The angel is the inspiration of Antony Gormley, who won the Turner Prize for works such as Field, a sea of 40,000 clay figurines, Testing a World View, in which five iron figures were shaped into awkward positions, and a 1988 work, a bed made from 6,000 slices of bread.
His plan to erect the statue, with a wing-span of 150ft, on the site of a former coal mine was put forward in a public art competition run by Labour-controlled Gateshead council.
The cost of the work - originally pounds 250,000, but now more than pounds 800,000 - and its dominating size have aroused the town's ire. More than pounds 150,000 is coming from the European Regional Development Fund and a further pounds 45,000 from Northern Arts in Newcastle.

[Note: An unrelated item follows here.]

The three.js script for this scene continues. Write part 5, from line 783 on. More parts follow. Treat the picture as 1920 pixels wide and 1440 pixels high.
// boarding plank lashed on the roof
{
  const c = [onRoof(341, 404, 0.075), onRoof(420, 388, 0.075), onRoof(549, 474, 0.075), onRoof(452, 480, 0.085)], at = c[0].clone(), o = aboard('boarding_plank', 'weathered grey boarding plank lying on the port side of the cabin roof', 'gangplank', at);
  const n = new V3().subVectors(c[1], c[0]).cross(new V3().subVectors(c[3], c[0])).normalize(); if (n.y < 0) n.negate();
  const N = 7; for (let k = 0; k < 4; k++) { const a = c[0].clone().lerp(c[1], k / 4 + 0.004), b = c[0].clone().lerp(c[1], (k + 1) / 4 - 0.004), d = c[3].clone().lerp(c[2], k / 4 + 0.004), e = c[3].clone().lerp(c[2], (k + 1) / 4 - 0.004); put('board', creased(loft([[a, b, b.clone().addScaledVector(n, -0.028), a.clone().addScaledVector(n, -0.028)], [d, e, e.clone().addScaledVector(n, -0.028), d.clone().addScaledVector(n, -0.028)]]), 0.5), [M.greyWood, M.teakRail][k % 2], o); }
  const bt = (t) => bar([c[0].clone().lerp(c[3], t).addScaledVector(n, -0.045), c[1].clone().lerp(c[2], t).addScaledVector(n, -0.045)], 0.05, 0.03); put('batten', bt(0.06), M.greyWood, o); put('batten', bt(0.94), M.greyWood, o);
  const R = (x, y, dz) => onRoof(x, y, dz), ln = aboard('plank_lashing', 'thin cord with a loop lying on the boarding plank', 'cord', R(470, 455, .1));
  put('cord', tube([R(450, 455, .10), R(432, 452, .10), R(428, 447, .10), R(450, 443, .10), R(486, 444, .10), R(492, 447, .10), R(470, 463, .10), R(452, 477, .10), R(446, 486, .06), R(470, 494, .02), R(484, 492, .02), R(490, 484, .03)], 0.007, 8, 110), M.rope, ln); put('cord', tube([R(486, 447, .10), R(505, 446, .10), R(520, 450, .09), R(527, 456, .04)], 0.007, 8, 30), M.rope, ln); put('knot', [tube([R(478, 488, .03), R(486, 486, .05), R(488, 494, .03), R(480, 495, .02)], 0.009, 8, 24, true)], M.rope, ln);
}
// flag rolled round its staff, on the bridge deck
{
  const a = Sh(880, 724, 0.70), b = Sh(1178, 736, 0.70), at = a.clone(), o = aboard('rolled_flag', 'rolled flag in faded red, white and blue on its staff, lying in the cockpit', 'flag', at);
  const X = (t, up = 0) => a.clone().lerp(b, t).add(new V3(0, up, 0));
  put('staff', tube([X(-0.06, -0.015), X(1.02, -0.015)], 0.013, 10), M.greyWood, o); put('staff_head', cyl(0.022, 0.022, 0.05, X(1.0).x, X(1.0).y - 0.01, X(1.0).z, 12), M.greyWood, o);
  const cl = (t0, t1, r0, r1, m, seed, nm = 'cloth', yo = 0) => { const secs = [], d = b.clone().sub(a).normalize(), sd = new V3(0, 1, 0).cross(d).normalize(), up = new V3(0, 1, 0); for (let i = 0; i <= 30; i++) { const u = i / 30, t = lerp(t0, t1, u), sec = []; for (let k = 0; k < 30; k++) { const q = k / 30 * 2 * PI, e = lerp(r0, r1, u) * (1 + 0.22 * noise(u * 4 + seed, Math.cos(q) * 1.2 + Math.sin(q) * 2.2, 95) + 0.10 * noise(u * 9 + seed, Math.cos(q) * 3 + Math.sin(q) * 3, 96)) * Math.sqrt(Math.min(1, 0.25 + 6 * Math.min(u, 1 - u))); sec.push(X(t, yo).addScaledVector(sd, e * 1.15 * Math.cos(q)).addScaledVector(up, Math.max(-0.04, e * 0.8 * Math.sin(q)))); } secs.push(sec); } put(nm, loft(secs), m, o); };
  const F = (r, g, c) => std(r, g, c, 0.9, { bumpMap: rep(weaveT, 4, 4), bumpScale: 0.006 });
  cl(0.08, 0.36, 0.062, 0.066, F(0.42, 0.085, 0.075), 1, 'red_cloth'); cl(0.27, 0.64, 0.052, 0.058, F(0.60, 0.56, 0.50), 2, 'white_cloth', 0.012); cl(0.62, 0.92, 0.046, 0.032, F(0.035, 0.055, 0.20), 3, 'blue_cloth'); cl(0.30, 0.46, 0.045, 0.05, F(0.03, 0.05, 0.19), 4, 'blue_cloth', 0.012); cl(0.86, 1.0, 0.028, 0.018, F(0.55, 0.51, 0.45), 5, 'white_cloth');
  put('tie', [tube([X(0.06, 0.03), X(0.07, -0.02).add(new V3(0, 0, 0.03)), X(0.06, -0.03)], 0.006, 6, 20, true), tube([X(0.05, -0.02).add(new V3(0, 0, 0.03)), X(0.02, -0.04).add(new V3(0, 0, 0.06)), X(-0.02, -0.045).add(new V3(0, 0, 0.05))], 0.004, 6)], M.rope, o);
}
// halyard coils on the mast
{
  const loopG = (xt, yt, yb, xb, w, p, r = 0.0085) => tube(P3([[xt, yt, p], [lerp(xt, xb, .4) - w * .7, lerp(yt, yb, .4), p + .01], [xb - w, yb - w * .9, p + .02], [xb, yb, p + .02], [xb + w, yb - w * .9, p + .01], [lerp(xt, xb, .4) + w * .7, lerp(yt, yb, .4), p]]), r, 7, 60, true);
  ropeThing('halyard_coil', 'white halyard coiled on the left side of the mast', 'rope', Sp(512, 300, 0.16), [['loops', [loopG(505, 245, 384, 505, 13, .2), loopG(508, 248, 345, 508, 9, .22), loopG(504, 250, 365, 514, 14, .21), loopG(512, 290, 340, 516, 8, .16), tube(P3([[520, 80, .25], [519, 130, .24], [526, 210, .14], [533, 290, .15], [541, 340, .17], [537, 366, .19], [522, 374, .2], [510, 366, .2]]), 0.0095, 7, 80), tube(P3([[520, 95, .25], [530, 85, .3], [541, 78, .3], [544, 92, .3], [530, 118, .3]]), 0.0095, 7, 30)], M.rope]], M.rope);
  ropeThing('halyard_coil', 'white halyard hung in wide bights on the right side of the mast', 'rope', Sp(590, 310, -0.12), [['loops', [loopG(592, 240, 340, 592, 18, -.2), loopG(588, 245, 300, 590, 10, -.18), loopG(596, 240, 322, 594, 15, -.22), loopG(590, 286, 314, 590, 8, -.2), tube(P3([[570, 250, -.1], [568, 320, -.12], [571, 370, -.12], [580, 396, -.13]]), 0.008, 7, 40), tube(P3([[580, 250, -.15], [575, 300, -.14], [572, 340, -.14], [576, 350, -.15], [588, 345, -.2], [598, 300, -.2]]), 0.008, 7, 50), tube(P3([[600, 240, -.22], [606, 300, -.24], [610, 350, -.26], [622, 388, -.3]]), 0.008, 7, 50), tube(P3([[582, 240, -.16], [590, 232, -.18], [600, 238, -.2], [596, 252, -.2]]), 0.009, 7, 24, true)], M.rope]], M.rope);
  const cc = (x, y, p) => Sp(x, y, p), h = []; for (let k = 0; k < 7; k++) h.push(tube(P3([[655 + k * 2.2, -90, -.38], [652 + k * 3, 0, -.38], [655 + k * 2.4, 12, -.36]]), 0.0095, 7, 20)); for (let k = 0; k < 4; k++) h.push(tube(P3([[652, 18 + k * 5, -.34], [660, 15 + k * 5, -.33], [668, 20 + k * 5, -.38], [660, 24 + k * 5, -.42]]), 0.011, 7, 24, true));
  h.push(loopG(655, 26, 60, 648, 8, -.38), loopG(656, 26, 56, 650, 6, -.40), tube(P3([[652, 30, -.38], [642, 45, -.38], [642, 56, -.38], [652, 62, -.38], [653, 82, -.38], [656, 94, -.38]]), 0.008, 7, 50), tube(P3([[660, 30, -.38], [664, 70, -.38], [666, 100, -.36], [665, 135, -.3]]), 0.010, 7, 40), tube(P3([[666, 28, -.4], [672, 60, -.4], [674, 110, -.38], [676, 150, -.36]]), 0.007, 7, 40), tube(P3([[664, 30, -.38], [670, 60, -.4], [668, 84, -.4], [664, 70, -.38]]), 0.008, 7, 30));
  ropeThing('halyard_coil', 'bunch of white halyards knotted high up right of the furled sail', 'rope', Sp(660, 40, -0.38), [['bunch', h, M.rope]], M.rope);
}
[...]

Last year, 4,000 people signed a petition objecting to it, even though the Arts Council, European sources and Northern Arts, rather than the council, will be paying the bill.
Kathy King, a Liberal councillor, is one of those fighting to get the council to drop the scheme. "Quite frankly, it will be a monument to the stupidity of the council here in Gateshead, and you can quote me every word, pet, because people here do not want that statue," she said yesterday.
Mr Gormley himself says the work will symbolise the spirit of the North- east. It will be visible throughout Tyneside and will be a landmark for anyone driving up from the south on the A1. It is expected it will be finished by March next year.